I do expect nitpicking because that is what my family does but I just have to be ready for it. My wife and inlaws are well aware of them and quite frankly they are as sarcastic as you could get so it really should be amusing. I am not going to make any bold statements saying I will handle the situation. I will trust my wife and family here for support and let them have their say if that is what is required. I really am just going to be polite and see how it turns out. I am feeling stronger. I like all of your comments here and they have helped me realize it is all retarded and I should just chill out. They are the ones in unfamilar territory and out of their comfort level. My inaws do not cater to dysfunction so they are out of luck on that one. I think it is funny about the palm trees, Eleanor. My wife sarcastically said to my sister once who was surprised that she wanted a cup of tea. My wife said, "Wow, an English person who desires a cup of tea!" Apparently my sister went away with an attitude.
 
Yes this is a tough situation. I have known a few people over the years who have abandoned there own families. Sometimes the ones closest to us can do the most damage!

Good Luck,
-PerfectlyFlawed.
 
I'm a Londoner and I am happy that you live here in England well away from them but totally understand the feeling of obligation when they visit, that you have to stay in touch and the questions of 'why do you do it to yourself?' coming from your wife and the way that you probably don't have a straight answer as to why you still see them but you could write a long list of reasons not to be in touch with them yet that one unknown unclear reason of why you do keep in touch seems to override all those reasons to cut contact. I know where you are coming from.

You thinking of paying for the taxi from Heathrow is you being normal (and very generous), you being a caring family member - despite the way they have treated you it is not 'natural' for you to stoop to their level and to be cold or cruel towards them. That in itself, whilst it is good for them to take advantage, shows a quality in yourself that you need to acknowledge - you are a good person, better than they will ever be and they do not deserve to be related to someone like you and therefore gievn the treatment and the abuse you really really owe them nothing at all and THEY do not deserve to be in contact with someone like you.

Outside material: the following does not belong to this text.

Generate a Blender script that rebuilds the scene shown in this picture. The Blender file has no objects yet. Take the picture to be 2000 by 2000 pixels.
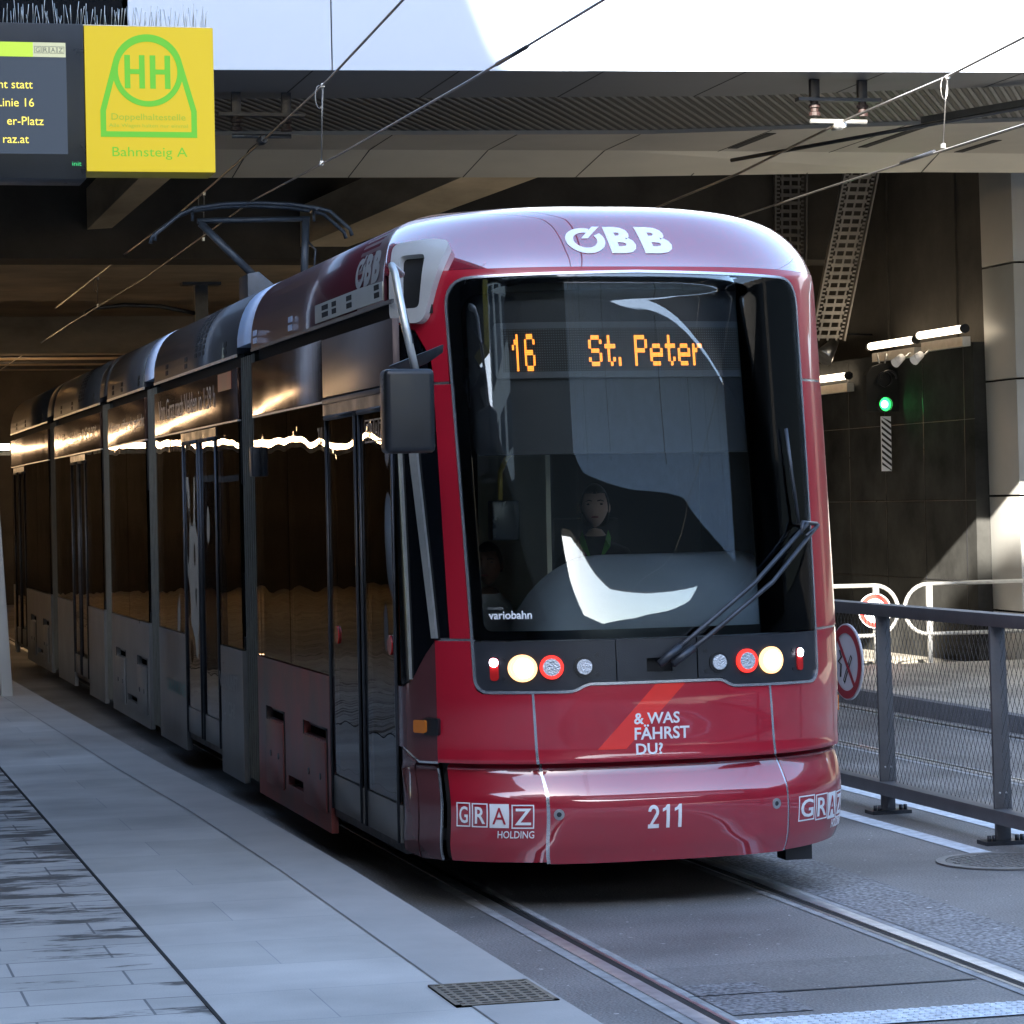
import bpy, bmesh, math, random
from math import *
from mathutils import Vector, Matrix
from mathutils.geometry import tessellate_polygon
random.seed(7)
SC = bpy.context.scene
COL = SC.collection
# ------------------------------------------------------------------ helpers
def tag(o, label=None, cat=None, group=None, kind=None):
    if label: o['label'] = label
    if cat: o['category'] = cat
    if group: o['group'] = group
    if kind: o['kind'] = kind
    return o
WLOC = {}
def thing(name, loc, label, cat, group=None):
    o = bpy.data.objects.new(name, None); COL.objects.link(o)
    o.location = loc; WLOC[o.name] = Vector(loc); o.empty_display_size = .1
    return tag(o, label, cat, group)
def put(name, me, mat, parent=None, org=None):
    """mesh in world coordinates -> object (child coordinates made relative to its parent)"""
    me.name = name
    o = bpy.data.objects.new(name, me); COL.objects.link(o)
    if org is None: org = WLOC[parent.name] if parent is not None and parent.type == 'EMPTY' else None
    if org is not None:
        me.transform(Matrix.Translation(-Vector(org)))
    mats = mat if isinstance(mat, (list, tuple)) else [mat]
    if not me.materials:
        for m in mats: me.materials.append(m)
    if parent is not None:
        o.parent = parent
        if parent.type == 'EMPTY': WLOC[o.name] = Vector(org)
        else: 
            pl = WLOC.get(parent.name, Vector((0, 0, 0)))
            if org is None: me.transform(Matrix.Translation(-pl)); WLOC[o.name] = pl
            else: o.location = Vector(org) - pl; WLOC[o.name] = Vector(org)
    else:
        if org is not None: o.location = org; WLOC[o.name] = Vector(org)
        else: WLOC[o.name] = Vector((0, 0, 0))
    return o
class MB:
    def __init__(s): s.bm = bmesh.new(); s.mi = 0
    def face(s, pts):
        vs = [s.bm.verts.new(p) for p in pts]
        f = s.bm.faces.new(vs); f.material_index = s.mi; return f
    def box(s, x0, x1, y0, y1, z0, z1):
        p = [(x0,y0,z0),(x1,y0,z0),(x1,y1,z0),(x0,y1,z0),(x0,y0,z1),(x1,y0,z1),(x1,y1,z1),(x0,y1,z1)]
        v = [s.bm.verts.new(q) for q in p]
        for f in ((0,3,2,1),(4,5,6,7),(0,1,5,4),(1,2,6,5),(2,3,7,6),(3,0,4,7)):
            s.bm.faces.new([v[i] for i in f]).material_index = s.mi
        return s
    def obox(s, c, ax, ay, az, hx, hy, hz):
        c = Vector(c); ax = Vector(ax).normalized()*hx; ay = Vector(ay).normalized()*hy; az = Vector(az).normalized()*hz
        v = [s.bm.verts.new(c+ax*i+ay*j+az*k) for k in (-1,1) for j in (-1,1) for i in (-1,1)]
        for f in ((0,2,3,1),(4,5,7,6),(0,1,5,4),(1,3,7,5),(3,2,6,7),(2,0,4,6)):
            s.bm.faces.new([v[i] for i in f]).material_index = s.mi
        return s
    def prism(s, pts, vec, holes=()):
        """3-D polygon (with holes) extruded along vec"""
        vec = Vector(vec); loops = [[Vector(p) for p in pts]]+[[Vector(p) for p in h] for h in holes]
        flat = [p for l in loops for p in l]
        a = [s.bm.verts.new(p) for p in flat]; b = [s.bm.verts.new(p+vec) for p in flat]
        for t in tessellate_polygon(loops):
            try:
                s.bm.faces.new([a[i] for i in t]).material_index = s.mi; s.bm.faces.new([b[i] for i in reversed(t)]).material_index = s.mi
            except ValueError: pass
        k = 0
        for l in loops:
            n = len(l)
            for i in range(n):
                j = (i+1) % n
                try: s.bm.faces.new([a[k+i], a[k+j], b[k+j], b[k+i]]).material_index = s.mi
                except ValueError: pass
            k += n
        return s
    def tube(s, path, r, n=8, cap=True, closed=False):
        path = [Vector(p) for p in path]; rings = []; m = len(path)
        rr = r if isinstance(r, (list, tuple)) else [r]*m
        up = None
        for i, p in enumerate(path):
            a = path[(i-1) % m] if (closed or i > 0) else p; b = path[(i+1) % m] if (closed or i < m-1) else p
            d = (b-a).normalized()
            if up is None:
                up = Vector((0,0,1)) if abs(d.z) < .9 else Vector((1,0,0))
            x = d.cross(up).normalized(); y = x.cross(d).normalized(); up = y
            rings.append([s.bm.verts.new(p+(x*cos(2*pi*k/n)+y*sin(2*pi*k/n))*rr[i]) for k in range(n)])
        for i in range(m if closed else m-1):
            A, B = rings[i], rings[(i+1) % m]
            for k in range(n):
                f = s.bm.faces.new([A[k], A[(k+1) % n], B[(k+1) % n], B[k]]); f.smooth = True; f.material_index = s.mi
        if cap and not closed:
            s.bm.faces.new(list(reversed(rings[0]))).material_index = s.mi; s.bm.faces.new(rings[-1]).material_index = s.mi
        return s
    def disc(s, c, nrm, r, t, n=32, r2=None):
        """solid disc/annulus of thickness t"""
        c = Vector(c); d = Vector(nrm).normalized(); up = Vector((0,0,1)) if abs(d.z) < .9 else Vector((0,1,0))
        x = up.cross(d).normalized(); y = d.cross(x)
        ci = lambda R: [c+(x*cos(2*pi*k/n)+y*sin(2*pi*k/n))*R for k in range(n)]
        return s.prism(ci(r), d*t, [ci(r2)] if r2 else ())
    def ball(s, c, rx, ry, rz, n=16, m=10):
        c = Vector(c); rows = []
        for j in range(m+1):
            th = pi*j/m
            rows.append([s.bm.verts.new(c+Vector((rx*sin(th)*cos(2*pi*k/n), ry*sin(th)*sin(2*pi*k/n), rz*cos(th)))) for k in range(n)])
        for j in range(m):
            for k in range(n):
                q = [rows[j][k], rows[j+1][k], rows[j+1][(k+1) % n], rows[j][(k+1) % n]]
                f = s.bm.faces.new(q); f.smooth = True; f.material_index = s.mi
        return s
    def out(s, name, mat, parent=None, org=None, bev=0, seg=2, split=False):
        bmesh.ops.remove_doubles(s.bm, verts=s.bm.verts, dist=1e-6)
        if split:
            s.bm.verts.ensure_lookup_table(); seen = set(); isl = []
            for v in s.bm.verts:
                if v in seen: continue
                st_ = [v]; cur = []; seen.add(v)
                while st_:
                    q = st_.pop(); cur.append(q)
                    for e in q.link_edges:
                        o = e.other_vert(q)
                        if o not in seen: seen.add(o); st_.append(o)
                isl.append(cur)
            r_ = None
            for cur in isl:
                m = MB(); mp = {v: m.bm.verts.new(v.co) for v in cur}; fs = {f for v in cur for f in v.link_faces}
                for f in fs:
                    nf = m.bm.faces.new([mp[v] for v in f.verts]); nf.smooth = f.smooth; nf.material_index = f.material_index
                r_ = m.out(name, mat, parent, org, bev, seg)
            s.bm.free(); return r_
        bmesh.ops.recalc_face_normals(s.bm, faces=s.bm.faces)
        if bev:
            es = [e for e in s.bm.edges if len(e.link_faces) == 2 and e.calc_face_angle(0) > .6]
            bmesh.ops.bevel(s.bm, geom=es, offset=bev, segments=seg, profile=.6, affect='EDGES', clamp_overlap=True)
            for f in s.bm.faces: f.smooth = True
        me = bpy.data.meshes.new(name); s.bm.to_mesh(me); s.bm.free()
        if bev:
            try: me.set_sharp_from_angle(angle=radians(40))
            except Exception: pass
        return put(name, me, mat, parent, org)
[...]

Everytime they visit you, everytime they speak to you on the phone or have an insight into your life they are attempting to creepily keep the control going (something that is unspoken between them and you) but at the same time it is gradually erasing the 'evidence' of the way they have treated you in the past....they can say 'well, we haven't done anything to you..if we had..why would you be speaking to us, letting us stay over at yours?' It is a crafty game. Don't beat yourself up for letting it happen up until now, as I said you are a normal, good person and you have behaved normally. But, you can chose not to play their games anymore as it normalises the way they are...they are not normal and I really do understand that is a lot easier said than done to cut contact, I get that totally.

My dad is abusive and his family are too, I met the whole lot of them when I was 17 they were all abusive in their own ways and tried to make me feel grateful for knowing them but would be emotionally and mentally abusive..my dad is the main narcissist and I woke up to their treatment after many attempts to speak to them and to be nice to them, buy them gifts, think of them often send them things in the post to keep in touch..then I stopped. I realised..then they started saying cruel things about me as if I was 'not normal'. I avoided them, then stupidly got back in contact - they made me apologise for losing touch saying I was 'very English' and cold by 'forgetting them'. Then...I wised up totally and stopped making that effort. My life picked up, I made good friends, started travelling..all those things some of them were influenced by and tried to get a piece of the action but I ignored them...then, I met a nice guy...woah, that is their biggest fear ever! Suddenly the nastiest aunt pathetically commented on my photo 'trés jolie' (very pretty) the other day, why? because she sees that it might be serious with this guy and because in my dad's culture they are so family orientated..they would hate hate hate it if I had my own family one day, separate from them..wow what a threat and even worse, I might tell people about their treatment, shock horror.

Strangely, I'm still in touch with my father (who is constantly cruel) and I don't know why I do it but I do...so I understand your situation in that respect. I'm 23 now and I know this has to stop. You know you have to stop too, but you don't know how to start.

How was the visit? Let us know how it went and whether it has helped you to make a decision as to what to do.